Look through the listing for the word "parent". Copy each line that has it.
## begin SUPPLIED INFORMATION
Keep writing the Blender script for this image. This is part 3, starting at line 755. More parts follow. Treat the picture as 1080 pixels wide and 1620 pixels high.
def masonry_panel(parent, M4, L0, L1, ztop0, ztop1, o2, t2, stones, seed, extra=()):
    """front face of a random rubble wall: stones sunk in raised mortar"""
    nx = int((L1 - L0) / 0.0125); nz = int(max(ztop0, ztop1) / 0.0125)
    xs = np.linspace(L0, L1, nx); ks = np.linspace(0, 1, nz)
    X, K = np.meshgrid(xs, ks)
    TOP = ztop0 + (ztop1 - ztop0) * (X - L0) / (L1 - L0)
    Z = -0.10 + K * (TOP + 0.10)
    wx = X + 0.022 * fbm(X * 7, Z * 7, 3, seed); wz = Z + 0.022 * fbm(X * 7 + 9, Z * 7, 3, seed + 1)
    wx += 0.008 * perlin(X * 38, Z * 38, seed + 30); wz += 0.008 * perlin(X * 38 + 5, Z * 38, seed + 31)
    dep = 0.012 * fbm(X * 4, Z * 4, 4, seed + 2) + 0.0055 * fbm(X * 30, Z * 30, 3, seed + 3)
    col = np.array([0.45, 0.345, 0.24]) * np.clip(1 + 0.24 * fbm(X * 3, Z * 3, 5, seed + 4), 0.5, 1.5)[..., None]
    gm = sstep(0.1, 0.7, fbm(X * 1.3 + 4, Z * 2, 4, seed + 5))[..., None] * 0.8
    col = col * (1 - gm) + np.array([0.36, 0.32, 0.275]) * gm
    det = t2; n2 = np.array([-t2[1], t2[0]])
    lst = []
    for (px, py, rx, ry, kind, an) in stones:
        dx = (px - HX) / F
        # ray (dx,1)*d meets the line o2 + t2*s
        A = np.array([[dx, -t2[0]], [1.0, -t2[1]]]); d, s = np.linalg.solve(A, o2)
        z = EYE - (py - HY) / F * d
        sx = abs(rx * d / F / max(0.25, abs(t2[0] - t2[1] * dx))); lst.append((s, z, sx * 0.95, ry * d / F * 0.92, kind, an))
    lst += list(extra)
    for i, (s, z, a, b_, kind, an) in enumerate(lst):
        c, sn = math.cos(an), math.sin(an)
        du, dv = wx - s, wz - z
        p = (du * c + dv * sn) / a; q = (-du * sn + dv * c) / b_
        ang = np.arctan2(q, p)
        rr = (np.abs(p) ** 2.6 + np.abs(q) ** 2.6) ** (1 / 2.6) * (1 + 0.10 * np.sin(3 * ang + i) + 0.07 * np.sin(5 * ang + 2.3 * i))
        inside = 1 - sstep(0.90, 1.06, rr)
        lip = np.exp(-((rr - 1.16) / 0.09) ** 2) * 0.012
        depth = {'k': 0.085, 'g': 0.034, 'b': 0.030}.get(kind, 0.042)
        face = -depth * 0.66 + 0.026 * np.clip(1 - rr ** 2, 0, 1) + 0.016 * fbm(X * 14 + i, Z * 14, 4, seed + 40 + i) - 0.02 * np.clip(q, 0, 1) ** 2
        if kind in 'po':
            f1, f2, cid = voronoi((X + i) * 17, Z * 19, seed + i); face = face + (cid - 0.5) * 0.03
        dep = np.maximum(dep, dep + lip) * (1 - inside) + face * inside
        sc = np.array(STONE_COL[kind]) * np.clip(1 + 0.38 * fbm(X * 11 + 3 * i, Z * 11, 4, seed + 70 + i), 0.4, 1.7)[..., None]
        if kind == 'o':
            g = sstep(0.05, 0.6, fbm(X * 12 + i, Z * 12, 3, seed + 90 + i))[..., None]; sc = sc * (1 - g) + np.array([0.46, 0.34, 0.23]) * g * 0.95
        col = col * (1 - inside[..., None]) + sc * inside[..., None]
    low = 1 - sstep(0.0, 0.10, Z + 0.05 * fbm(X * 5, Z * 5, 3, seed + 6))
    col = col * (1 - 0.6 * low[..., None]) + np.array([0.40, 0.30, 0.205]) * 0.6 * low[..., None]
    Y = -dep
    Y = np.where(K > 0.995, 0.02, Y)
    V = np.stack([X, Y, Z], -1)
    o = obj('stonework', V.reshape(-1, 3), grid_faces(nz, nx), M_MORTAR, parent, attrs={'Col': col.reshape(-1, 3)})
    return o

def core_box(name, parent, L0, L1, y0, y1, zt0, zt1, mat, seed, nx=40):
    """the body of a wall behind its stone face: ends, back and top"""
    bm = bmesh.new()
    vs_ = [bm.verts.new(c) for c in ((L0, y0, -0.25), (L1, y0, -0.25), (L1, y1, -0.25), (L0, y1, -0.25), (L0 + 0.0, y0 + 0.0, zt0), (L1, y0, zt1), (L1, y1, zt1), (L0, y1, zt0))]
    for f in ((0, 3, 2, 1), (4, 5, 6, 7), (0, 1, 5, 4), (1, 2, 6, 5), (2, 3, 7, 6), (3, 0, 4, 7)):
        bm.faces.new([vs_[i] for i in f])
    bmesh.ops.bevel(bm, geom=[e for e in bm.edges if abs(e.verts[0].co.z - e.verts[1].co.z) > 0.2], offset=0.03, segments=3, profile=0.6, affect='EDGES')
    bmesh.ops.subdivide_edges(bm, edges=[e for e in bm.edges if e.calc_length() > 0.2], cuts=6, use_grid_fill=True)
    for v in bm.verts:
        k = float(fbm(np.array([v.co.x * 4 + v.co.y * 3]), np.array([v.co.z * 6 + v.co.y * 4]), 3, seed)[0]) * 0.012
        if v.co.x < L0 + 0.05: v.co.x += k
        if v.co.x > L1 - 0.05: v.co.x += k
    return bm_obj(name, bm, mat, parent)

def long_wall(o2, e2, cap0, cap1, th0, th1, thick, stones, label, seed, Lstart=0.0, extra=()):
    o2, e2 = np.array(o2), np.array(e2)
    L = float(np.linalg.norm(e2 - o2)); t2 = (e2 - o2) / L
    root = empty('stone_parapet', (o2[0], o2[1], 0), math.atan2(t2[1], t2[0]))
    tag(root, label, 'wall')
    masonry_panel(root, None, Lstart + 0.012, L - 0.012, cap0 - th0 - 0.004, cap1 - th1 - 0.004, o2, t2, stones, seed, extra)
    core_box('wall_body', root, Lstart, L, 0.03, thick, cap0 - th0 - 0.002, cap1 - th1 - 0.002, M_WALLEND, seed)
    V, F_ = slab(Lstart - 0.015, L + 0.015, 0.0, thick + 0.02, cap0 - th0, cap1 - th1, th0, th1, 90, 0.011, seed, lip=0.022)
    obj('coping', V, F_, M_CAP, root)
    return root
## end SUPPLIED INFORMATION
### RESPONSE:
def masonry_panel(parent, M4, L0, L1, ztop0, ztop1, o2, t2, stones, seed, extra=()):
    o = obj('stonework', V.reshape(-1, 3), grid_faces(nz, nx), M_MORTAR, parent, attrs={'Col': col.reshape(-1, 3)})
def core_box(name, parent, L0, L1, y0, y1, zt0, zt1, mat, seed, nx=40):
    return bm_obj(name, bm, mat, parent)